A member of the Maricopa County Board of Supervisors has requested the state’s attorney to investigate Maricopa County Recorder Justin Heap for alleged public corruption.

Steve Gallardo, the only Democrat on the board, sent a letter to Attorney General Kris Mayes on Aug. 6 officially requesting an investigation into the Recorder’s Office after a July 30 Votebeat article reported that Heap tried to lobby members of the board via text messages for more election responsibilities through a shared services agreement between the board and Recorder’s Office. 

The request from Gallardo comes after he released a statement disputing a text message where Heap told other Republican members of the board that he convinced Gallardo to support his shared services agreement proposal through “backchanneling and arm twisting.”

“Justin Heap is lying about me, and going forward, he better keep my name out of his lying mouth,” Gallardo said in his statement. 

In his letter to Mayes, Gallardo also accused Heap of violating the state’s open meeting law since Heap had reportedly discussed the shared services agreement with three other supervisors outside of one of the board’s public meetings. 

The Arizona Ombudsman clarifies that text messages are a form of electronic communications and can violate open meeting laws if legal action is proposed within the messages. State law says a one-way electronic communication by one member of a public body that is sent to a quorum of the members of a public body and that proposes legal action qualifies as a meeting.

Gallardo accused Heap of trying to skirt Arizona’s open meeting law by trying to arrange a board vote in a “secret plot” instead of an open, public meeting. 

“The integrity of the Maricopa County Board of Supervisors has been called into question by Mr. Heap’s words,” Gallardo wrote to Mayes. “If this request for an investigation is considered self-reporting, so be it. The public has a right to know the facts and the truth where their elected Maricopa County Recorder, Justin Heap, colluded with me to bring favor to his issue.”
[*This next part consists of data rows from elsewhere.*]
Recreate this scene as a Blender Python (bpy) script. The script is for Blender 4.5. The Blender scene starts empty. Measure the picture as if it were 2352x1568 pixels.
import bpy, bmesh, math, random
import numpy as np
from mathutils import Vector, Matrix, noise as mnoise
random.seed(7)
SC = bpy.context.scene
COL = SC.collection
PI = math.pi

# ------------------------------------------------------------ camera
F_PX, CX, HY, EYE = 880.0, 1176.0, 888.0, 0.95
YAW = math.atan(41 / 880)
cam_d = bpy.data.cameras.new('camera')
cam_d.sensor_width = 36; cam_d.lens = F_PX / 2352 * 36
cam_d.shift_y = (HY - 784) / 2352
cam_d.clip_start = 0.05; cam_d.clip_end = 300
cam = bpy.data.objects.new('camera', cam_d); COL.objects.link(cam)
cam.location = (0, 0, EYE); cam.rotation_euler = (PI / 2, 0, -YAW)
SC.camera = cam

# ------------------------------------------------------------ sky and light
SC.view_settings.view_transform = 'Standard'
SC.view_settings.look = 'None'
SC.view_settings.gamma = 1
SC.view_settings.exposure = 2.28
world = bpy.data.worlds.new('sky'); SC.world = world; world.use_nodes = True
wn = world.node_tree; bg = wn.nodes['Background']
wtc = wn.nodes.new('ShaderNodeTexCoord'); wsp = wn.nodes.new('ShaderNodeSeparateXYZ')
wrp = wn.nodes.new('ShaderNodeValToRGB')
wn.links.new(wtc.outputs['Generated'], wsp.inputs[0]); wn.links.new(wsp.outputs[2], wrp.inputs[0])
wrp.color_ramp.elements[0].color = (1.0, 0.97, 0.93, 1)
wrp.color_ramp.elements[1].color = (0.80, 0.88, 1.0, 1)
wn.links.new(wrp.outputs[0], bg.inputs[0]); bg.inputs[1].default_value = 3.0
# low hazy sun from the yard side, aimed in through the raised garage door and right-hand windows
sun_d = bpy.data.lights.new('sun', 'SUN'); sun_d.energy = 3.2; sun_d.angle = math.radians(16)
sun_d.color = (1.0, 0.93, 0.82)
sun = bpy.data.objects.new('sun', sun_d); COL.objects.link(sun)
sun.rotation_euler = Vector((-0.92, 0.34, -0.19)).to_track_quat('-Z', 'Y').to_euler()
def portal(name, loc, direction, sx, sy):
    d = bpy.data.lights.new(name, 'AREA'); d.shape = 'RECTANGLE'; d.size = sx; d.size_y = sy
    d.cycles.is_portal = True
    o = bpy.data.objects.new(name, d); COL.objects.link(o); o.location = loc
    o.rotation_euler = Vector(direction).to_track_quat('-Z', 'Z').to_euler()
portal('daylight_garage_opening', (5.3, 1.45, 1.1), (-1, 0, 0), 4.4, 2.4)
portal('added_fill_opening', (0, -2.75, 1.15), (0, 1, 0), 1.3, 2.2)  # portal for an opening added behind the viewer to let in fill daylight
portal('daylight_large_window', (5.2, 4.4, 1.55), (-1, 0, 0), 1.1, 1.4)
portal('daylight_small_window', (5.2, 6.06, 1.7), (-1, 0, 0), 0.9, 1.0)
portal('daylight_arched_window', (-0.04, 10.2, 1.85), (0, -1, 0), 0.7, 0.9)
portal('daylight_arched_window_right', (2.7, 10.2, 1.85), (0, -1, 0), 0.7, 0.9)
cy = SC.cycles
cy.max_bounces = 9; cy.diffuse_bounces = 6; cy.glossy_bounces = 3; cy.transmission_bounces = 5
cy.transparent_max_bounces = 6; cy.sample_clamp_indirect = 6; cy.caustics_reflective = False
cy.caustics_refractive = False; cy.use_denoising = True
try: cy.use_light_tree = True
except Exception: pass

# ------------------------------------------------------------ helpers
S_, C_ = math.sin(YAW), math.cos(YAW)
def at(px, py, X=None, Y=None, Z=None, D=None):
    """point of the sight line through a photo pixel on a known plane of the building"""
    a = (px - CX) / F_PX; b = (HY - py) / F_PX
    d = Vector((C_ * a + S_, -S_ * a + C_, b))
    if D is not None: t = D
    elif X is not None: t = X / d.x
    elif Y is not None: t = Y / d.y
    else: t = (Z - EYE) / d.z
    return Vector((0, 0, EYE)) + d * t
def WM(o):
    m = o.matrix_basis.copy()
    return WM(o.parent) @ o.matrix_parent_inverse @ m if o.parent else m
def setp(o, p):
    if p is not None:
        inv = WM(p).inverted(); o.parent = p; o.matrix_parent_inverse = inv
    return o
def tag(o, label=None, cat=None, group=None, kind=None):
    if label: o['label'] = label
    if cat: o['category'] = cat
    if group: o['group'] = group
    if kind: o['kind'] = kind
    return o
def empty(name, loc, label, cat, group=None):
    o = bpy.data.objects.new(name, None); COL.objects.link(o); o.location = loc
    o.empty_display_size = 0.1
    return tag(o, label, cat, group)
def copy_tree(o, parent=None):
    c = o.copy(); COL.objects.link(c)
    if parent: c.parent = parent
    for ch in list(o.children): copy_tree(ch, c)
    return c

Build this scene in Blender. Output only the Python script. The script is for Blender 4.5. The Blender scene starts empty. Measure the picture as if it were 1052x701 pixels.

The Recorder’s Office did not respond to a request for comment from the Arizona Capitol Times.

The allegation that Heap tried to lobby the board is the latest development of a growing tension between the board and the Recorder’s Office. 

In May, the board blocked Heap from automatically mailing ballots to voters who aren’t on the Active Early Voting List for the 7th Congressional District special election, but approved other provisions of the plan created by Heap’s office and the county Elections Department.

Heap also fought the board over a shared services agreement that the previous recorder Stephen Richer, a Republican, had made with the board late in 2024, which Heap said has stripped him of significant election responsibilities while shrinking his budget and staff.

“The people of Maricopa County deserve better than the appalling behavior and gaslighting from the Board of Supervisors that has taken place thus far in this process,” Heap said in a May 15 statement. 

Heap then filed a lawsuit against the board on June 12 over the shared services agreement negotiation and alleged the board was stripping the legal authority afforded to a county recorder under Arizona law.

The board’s leaders called the lawsuit “absurd”. They argued America First Legal didn’t have authorization to file the lawsuit from Maricopa County Attorney Rachel Mitchell. Mitchell then file​​d a lawsuit against Heap’s office, alleging a violation of state law. 

Both lawsuits are still active in Maricopa County Superior Court. 

“He is totally unfit to be able to run that Recorder’s Office,” Gallardo said in a July 30 interview with the Arizona Capitol Times. “Ever since he has stepped into that office, it has been nothing but chaos. It is too important of an office to have someone so unhinged like him. He really needs to step away and just go on his merry way.”